* _A block of data_:
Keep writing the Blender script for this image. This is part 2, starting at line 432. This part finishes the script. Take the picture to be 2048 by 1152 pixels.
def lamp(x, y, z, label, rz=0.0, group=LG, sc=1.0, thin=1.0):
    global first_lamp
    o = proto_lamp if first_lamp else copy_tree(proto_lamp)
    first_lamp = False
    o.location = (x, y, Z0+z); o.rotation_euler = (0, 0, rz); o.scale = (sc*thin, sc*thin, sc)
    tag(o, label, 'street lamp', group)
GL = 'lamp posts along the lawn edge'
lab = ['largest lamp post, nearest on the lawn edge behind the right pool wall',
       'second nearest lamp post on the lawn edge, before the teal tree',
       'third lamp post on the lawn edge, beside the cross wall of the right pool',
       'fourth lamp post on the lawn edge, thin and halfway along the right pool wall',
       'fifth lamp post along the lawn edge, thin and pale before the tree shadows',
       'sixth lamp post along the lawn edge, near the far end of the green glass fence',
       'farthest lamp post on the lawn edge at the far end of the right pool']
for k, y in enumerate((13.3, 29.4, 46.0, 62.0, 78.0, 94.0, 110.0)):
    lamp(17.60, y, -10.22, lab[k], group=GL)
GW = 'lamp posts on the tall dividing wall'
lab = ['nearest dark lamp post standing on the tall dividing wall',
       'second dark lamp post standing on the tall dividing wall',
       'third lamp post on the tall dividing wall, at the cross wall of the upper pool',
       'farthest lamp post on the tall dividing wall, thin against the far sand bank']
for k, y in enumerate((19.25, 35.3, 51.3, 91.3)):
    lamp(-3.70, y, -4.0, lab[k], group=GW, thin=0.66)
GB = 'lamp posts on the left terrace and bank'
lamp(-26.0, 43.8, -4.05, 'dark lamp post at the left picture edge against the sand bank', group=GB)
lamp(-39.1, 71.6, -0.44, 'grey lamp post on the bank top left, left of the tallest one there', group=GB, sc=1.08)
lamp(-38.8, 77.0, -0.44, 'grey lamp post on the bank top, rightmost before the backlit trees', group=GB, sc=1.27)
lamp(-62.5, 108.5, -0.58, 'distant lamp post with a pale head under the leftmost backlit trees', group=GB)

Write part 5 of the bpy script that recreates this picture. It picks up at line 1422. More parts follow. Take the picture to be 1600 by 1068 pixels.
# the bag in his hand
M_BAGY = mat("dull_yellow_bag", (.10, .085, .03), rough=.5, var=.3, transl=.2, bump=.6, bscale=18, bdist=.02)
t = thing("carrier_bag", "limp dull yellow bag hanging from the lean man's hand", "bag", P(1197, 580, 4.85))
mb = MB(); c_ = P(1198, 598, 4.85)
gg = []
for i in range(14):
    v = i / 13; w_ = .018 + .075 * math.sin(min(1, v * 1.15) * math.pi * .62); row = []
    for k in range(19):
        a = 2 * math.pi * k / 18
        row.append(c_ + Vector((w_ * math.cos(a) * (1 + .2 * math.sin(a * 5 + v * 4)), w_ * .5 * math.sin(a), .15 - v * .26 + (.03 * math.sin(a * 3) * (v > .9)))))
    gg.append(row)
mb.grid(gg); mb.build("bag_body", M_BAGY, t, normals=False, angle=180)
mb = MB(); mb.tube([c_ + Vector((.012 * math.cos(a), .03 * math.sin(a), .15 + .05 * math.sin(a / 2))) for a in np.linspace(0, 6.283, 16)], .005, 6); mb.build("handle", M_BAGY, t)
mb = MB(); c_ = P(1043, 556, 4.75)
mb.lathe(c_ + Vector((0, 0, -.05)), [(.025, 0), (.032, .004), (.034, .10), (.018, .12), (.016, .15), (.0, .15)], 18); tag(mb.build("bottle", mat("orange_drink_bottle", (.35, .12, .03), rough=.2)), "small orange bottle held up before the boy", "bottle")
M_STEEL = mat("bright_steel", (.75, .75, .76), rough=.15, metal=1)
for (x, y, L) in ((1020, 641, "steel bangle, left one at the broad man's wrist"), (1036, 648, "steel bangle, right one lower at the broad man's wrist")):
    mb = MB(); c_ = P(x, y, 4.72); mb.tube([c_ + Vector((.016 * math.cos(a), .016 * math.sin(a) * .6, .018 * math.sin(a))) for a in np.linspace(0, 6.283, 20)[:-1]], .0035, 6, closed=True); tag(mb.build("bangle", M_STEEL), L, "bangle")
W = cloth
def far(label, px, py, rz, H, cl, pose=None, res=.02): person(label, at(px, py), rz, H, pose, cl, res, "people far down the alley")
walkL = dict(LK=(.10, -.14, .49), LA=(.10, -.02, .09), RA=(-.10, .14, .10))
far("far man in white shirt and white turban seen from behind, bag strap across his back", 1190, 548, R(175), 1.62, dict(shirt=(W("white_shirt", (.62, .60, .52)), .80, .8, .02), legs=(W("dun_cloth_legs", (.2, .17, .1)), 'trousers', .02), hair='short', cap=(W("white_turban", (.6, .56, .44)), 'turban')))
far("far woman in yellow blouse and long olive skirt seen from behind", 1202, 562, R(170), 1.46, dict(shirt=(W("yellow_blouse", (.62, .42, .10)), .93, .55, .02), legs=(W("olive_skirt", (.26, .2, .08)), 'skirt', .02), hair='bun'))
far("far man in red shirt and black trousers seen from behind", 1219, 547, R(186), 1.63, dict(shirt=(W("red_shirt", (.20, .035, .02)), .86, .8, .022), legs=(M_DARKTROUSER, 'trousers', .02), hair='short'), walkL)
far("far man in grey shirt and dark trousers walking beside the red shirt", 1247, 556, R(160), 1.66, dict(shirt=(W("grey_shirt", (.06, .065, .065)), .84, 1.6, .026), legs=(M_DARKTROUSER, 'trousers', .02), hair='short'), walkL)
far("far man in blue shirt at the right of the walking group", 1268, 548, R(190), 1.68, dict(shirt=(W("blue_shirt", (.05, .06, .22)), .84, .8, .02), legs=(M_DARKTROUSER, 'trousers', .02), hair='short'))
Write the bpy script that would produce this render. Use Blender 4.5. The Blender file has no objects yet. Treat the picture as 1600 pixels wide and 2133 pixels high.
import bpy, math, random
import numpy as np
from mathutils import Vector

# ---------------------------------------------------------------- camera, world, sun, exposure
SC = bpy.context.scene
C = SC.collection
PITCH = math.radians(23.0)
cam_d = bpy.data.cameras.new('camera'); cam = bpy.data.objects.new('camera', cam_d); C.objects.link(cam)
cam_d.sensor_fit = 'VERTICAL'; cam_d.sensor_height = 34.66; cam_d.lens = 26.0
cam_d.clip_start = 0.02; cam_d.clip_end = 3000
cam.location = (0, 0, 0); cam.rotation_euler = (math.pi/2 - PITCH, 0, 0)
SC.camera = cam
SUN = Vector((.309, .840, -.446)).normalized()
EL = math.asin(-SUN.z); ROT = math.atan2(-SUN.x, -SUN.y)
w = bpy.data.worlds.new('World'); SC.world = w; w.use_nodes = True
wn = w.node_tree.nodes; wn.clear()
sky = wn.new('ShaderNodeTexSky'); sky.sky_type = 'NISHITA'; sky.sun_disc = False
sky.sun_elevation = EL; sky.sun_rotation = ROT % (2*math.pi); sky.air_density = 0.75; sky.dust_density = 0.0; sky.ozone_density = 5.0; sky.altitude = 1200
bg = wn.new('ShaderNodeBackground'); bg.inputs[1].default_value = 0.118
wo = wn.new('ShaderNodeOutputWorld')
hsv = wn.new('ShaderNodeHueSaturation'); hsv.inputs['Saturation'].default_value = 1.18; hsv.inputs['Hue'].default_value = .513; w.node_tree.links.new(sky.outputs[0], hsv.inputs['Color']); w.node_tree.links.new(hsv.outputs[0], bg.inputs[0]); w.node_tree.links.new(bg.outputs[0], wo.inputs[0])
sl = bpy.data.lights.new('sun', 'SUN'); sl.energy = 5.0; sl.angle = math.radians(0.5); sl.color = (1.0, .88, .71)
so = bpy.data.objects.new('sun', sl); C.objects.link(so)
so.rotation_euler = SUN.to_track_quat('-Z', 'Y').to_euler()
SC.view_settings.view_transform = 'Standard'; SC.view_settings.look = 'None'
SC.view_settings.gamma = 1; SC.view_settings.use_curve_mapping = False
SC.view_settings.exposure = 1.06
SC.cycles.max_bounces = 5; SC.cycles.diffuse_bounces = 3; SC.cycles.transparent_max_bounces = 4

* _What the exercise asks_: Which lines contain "that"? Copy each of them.

* _The output_:
Write part 5 of the bpy script that recreates this picture. It picks up at line 1422. More parts follow. Take the picture to be 1600 by 1068 pixels.
Write the bpy script that would produce this render. Use Blender 4.5. The Blender file has no objects yet. Treat the picture as 1600 pixels wide and 2133 pixels high.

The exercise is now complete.